### Exercise
Repeat exactly the lines of the listing below, please, starting with the first and ending with the line containing "C = S.collection"; leave out the rest.

---------------

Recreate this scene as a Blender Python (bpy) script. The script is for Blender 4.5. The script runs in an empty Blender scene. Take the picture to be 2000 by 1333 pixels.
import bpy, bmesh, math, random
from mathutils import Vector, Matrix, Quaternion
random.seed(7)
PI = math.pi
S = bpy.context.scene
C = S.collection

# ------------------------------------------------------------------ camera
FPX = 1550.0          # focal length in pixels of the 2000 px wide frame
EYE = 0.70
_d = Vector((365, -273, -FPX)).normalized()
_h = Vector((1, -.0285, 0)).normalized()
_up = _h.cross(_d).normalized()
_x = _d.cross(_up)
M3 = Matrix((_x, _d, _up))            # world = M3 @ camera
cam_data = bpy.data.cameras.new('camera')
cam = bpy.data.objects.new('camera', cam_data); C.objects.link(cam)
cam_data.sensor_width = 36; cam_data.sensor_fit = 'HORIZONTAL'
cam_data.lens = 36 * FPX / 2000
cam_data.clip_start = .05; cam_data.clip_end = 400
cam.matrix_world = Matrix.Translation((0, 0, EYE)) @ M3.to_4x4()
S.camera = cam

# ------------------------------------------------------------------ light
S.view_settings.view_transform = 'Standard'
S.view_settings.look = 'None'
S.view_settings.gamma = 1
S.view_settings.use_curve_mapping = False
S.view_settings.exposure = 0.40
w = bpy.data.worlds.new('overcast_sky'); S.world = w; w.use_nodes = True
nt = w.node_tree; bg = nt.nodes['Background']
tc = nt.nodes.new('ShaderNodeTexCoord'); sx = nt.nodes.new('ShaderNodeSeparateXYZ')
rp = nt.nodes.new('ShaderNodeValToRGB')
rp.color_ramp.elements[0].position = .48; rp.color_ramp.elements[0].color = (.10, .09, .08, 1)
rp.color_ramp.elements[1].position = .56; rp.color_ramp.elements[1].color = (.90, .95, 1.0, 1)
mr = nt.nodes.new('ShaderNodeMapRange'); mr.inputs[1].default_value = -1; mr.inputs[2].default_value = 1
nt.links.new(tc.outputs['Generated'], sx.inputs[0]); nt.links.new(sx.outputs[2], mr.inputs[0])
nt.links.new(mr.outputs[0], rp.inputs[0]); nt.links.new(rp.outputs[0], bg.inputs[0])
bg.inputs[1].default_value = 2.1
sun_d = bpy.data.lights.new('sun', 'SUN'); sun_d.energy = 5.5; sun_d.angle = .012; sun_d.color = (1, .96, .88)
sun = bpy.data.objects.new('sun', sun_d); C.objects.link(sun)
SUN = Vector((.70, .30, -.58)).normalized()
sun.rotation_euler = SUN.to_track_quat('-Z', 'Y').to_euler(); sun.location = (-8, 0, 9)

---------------

### Solution to this task
Recreate this scene as a Blender Python (bpy) script. The script is for Blender 4.5. The script runs in an empty Blender scene. Take the picture to be 2000 by 1333 pixels.
import bpy, bmesh, math, random
from mathutils import Vector, Matrix, Quaternion
random.seed(7)
PI = math.pi
S = bpy.context.scene
C = S.collection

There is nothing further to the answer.